Engineers toiled over the weekend to restore the spacecraft’s functions and are still working to understand why the space telescope went into emergency mode in the first place, the first time it has done so in its seven years orbiting the sun.
“It was the quick response and determination of the engineers throughout the weekend that led to the recovery,” Kepler and K2 mission manager Charlie Sobeck wrote in an update. “We are deeply appreciative of their efforts, and for the outpouring of support from the mission’s fans and followers from around the world.”
The Kepler team discovered the spacecraft had fallen into emergency mode after a regularly scheduled check-in Thursday. Emergency mode is fuel intensive, which means the spacecraft is spending precious reserves it needs to steer.
For now, it’s unclear what caused Kepler to enter this mode, Michele Johnson, a spokeswoman at NASA’s Ames Research Center, wrote in an email.
“That’s a question we won’t be able to answer for some time,” she said. “The priority is getting the spacecraft back to doing its job, but making sure the steps taken are safe.”
This is not the first episode in which the spacecraft has given astronomers a scare.

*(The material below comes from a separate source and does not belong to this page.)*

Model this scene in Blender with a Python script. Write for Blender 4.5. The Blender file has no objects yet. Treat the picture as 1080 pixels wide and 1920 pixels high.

Launched in 2009 to stare at a single patch of sky looking for transiting planets, Kepler picked out thousands of planetary candidates (1,041 of which have been confirmed), revealing a veritable menagerie of mini-Neptunes, hot Jupiters and super-Earths.
But Kepler eventually ran into technical problems: Two of its four reaction wheels failed (one in July 2012 and the other in May 2013), hobbling the spacecraft, which required at least three to point with enough precision to detect the planetary transits.